おっさんのあとさき
僕が就職して最初の職場についての記憶。
もう30年近く前のこと。
でも、かなり鮮明に覚えている。
例えば、僕にとって初めての課長であるMさん。
M課長と僕の間には30歳くらいの年齢差。
M課長から見れば僕は若造。
僕から見ればM課長はおじさん。
もちろんお互いにそう呼ぶわけではない。
でも、そういう存在には違いない。
課には合わせて20人くらいの職員がいた。
3つの係に分かれ、それぞれに係長がいた。
だから、僕から見れば、課長との間に係長がいる。
ヒラの僕と課長が直接やり取りする機会はそれほど多くない。
しかしある時、M課長と僕が2人きりになる場面があった。
ある外部の会合にM課長が出席する際に、
その業務の担当者である僕が「カバン持ち」としてお供したわけだ。
(実際にカバンを持ったわけじゃないけど…)
その会合は、まさにおじさんたちの集まりだった。
別にそれが嫌だったわけじゃない。
とはいえ、確か30人くらいの会合。
そのうち29人がおじさん。
1人だけが20代の若造。
自分がその異分子であることの落ち着かなさ。
それは今も記憶に残っている。
会合が終わると懇親会が始まる。
自分の財布から会費払って自主的に参加する形。
業務外だけど、業務のためのお付き合い。
別にそれが嫌だったわけじゃない。
とはいえ、ビール立て続けに注がれると、酔ってしまいそう。
初対面のおじさんたちが明るく楽しく声を掛けてくれる。
飲んで食べて、一段落すると、カラオケの時間。
おじさんたちが順番に歌う。
M課長にも「さ、どうぞお歌いください」と声が掛かる。
しかし、M課長はこれを固辞。
「いえいえ、私は結構です。あ、そうだ、君、歌いなさいよ。
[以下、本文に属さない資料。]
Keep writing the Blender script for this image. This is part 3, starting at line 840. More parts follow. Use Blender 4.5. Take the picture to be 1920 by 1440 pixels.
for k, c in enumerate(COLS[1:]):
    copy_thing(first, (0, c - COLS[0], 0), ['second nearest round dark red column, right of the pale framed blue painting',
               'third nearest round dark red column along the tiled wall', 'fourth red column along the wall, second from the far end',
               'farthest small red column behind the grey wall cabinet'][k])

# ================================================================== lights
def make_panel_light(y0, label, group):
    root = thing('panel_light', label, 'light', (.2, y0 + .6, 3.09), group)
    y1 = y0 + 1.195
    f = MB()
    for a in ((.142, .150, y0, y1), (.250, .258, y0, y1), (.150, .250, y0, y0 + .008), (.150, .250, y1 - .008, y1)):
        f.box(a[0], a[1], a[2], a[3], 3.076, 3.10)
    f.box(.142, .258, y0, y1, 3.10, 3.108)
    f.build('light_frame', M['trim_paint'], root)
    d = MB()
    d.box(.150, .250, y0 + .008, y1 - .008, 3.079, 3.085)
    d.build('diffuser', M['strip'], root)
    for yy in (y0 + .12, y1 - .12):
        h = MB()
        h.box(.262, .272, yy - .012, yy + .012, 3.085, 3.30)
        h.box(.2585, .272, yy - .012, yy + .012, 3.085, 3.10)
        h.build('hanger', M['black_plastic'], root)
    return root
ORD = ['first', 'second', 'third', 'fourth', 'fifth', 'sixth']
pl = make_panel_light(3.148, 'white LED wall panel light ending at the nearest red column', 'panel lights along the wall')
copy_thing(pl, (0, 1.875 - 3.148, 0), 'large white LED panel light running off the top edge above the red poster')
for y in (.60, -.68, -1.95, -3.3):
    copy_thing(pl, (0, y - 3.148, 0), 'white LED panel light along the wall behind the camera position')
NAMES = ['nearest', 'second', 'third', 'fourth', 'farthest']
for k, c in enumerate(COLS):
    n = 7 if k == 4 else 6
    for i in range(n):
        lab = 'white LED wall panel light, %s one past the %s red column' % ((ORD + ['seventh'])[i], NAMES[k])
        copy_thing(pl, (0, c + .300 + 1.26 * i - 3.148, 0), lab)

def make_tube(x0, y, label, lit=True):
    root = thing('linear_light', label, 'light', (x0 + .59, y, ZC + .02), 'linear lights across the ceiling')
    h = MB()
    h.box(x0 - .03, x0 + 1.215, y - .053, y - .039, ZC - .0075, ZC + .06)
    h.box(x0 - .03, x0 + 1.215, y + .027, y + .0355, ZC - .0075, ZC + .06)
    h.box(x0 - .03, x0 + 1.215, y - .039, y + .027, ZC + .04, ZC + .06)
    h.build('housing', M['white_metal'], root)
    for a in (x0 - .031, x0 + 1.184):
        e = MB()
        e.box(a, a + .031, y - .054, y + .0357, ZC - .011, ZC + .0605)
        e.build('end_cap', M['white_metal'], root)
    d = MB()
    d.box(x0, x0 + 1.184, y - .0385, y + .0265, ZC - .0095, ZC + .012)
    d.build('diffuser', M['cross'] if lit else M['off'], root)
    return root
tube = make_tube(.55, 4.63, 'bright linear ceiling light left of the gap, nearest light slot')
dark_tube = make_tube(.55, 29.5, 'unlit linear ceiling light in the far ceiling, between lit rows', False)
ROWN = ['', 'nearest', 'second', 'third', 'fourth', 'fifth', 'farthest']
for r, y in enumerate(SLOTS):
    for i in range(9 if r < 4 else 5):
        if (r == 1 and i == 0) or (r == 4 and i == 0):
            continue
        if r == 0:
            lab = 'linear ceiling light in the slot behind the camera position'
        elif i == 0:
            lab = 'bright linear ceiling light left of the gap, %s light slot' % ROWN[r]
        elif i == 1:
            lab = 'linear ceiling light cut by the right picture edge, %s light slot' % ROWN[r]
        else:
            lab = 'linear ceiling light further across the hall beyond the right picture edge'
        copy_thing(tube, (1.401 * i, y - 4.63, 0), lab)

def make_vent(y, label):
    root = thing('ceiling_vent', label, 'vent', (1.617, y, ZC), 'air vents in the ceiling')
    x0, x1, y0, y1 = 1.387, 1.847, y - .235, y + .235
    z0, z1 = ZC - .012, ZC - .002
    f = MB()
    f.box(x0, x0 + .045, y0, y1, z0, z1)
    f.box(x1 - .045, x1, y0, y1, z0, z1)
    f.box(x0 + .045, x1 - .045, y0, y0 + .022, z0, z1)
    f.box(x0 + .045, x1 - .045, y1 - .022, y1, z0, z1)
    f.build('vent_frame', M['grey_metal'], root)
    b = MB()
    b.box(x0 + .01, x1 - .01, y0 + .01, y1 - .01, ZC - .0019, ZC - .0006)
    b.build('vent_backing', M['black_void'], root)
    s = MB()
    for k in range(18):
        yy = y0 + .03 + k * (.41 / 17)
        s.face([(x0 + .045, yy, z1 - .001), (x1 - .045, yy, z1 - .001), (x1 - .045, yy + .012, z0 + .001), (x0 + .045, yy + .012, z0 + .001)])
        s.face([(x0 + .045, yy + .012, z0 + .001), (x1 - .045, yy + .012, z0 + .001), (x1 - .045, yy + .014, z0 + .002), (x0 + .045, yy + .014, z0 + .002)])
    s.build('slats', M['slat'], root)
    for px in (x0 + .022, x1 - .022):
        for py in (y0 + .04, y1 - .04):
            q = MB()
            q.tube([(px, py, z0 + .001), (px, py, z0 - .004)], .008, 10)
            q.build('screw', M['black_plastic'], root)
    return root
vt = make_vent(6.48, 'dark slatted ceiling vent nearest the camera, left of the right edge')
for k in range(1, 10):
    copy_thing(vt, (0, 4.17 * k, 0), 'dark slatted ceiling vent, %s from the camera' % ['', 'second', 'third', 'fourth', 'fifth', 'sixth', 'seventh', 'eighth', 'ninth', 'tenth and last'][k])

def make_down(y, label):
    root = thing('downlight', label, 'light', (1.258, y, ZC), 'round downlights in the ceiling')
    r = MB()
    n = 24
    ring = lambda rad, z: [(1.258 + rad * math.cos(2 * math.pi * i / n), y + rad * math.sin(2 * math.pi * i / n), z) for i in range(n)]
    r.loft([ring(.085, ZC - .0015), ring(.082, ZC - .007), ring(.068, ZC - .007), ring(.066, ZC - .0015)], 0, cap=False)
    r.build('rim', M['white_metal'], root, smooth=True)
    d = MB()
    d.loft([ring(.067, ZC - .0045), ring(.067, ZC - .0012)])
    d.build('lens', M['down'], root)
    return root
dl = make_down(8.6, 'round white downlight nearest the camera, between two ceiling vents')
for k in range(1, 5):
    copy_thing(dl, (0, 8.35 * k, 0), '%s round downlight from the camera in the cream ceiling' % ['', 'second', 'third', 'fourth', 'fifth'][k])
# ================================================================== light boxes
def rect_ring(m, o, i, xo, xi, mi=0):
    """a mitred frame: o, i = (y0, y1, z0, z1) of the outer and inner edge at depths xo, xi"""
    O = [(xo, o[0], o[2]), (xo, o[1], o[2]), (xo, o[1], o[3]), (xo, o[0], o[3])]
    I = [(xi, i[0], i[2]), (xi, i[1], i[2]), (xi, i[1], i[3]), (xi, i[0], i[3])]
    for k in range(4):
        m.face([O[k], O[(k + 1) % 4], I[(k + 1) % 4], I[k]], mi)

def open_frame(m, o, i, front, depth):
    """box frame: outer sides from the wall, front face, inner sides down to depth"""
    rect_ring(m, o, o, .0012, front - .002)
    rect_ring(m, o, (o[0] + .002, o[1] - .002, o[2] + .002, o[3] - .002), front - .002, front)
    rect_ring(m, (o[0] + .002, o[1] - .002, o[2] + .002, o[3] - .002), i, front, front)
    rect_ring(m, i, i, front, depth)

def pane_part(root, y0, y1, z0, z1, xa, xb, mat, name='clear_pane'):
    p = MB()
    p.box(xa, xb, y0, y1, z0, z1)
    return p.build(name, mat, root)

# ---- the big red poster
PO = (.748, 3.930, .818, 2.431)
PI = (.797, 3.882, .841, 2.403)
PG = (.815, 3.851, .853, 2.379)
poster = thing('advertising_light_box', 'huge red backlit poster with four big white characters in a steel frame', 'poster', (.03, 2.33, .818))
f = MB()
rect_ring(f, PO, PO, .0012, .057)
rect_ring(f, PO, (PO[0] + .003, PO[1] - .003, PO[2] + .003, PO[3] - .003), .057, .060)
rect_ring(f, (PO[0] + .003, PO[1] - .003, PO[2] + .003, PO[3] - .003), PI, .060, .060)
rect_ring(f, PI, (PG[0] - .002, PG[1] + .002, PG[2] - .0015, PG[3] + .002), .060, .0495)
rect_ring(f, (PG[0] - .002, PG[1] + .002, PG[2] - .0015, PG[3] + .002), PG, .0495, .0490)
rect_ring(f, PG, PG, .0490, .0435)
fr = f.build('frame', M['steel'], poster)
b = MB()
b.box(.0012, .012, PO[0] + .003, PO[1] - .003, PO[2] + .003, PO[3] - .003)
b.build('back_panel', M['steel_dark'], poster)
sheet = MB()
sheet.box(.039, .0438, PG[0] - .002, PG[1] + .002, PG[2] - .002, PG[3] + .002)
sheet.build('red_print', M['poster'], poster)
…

」
えっ、僕を生け贄に差し出すの?
そりゃないよ~!
これも修行。仕方あるまい。
覚悟を決めて僕は歌う。
曲目は「北酒場」。
うまく歌えたりしないけど、元気に声を張る。
それが若造に務まる役目だろう。
おじさんたちは喜んでくれた。
おじさんたちは二次会に突入するようであった。
M課長はこれも固辞。
「私はこれで失礼します。」
おっと危ない。僕も一緒に失礼します。
生け贄の2回目は遠慮したい。
我々はゲスト的な立場なので、
この頃合いで退散する。
それが通例になっているようだ。
そういうこと(マニュアルには書いていない)を肌で感じるOJT?
(OJT:オン・ザ・ジョブ・トレーニングの略。
おじさんトレーニングじゃないよ)
駅に向かう道すがら、M課長が僕に一言。
「よかったらもう一杯軽くやってから帰ろうか。」
静かな飲み屋のカウンターの奥に並んで座る。
課長とサシ飲みすることになるとは予想外の展開。
1時間ほどの濃密な時間。
温厚なM課長。
でも、仕事の場面しか知らない。
一体どんな話をするのだろう?
まったく予想できなかった。
すると、M課長は若い頃のことを語り始めた。
就職した頃のこの街の様子のこと。
そして、趣味の話も。
20代の頃は、仲間とヨットで海によく行っていたそうだ。
お猪口を傾けながらそう語るMさんの目は輝いていた。
へーっ、そうなんだ。
僕が見ていた職場でのM課長。
それはMさんという人間のごく一部にすぎない。
Mさんの人生には歴史があり、それはこの先も続く。
僕が見るMさんの姿は、歴史の流れのなかの一瞬。
スナップショットにすぎない。
おじさんは、最初からおじさんだったわけじゃない。
おぎゃーと生まれ、育ち、青春時代を過ごす。
そして、色々な喜びと苦労を経ておじさんに至るのである。
(その後、おじいさんになる予定)
そんな当たり前のこと。
なのに、僕はまったく意識していなかった。
この気付きは結構強烈だった。
この夜のことなどMさんは覚えていないだろう。
僕にとっては忘れられない場面となった。
あれから30年。
当時のM課長と同じ年代に僕もなった。
あの後、流れ者として生きてきた僕。
組織で上に立つような経験もない。
見た目の貫禄もない。
30年も経ったはずだけど、成長した実感もない。
とはいえ、月日は確実に経ったわけで、
僕はいま確実に、おじさんだ。
これまでの歴史を経て、いまのおじさんである自分がいる。
そして、この先にどのような続きがあるのだろう?
そんな昔のことを思い出す50代のおっさん(僕)。
若い頃も確かあったはず。
でも、20代で「北酒場」を歌っていたのか。
じゃ、既におっさんだったのかも!?
こんな残酷な気付きはいらなかったぜ~(涙)。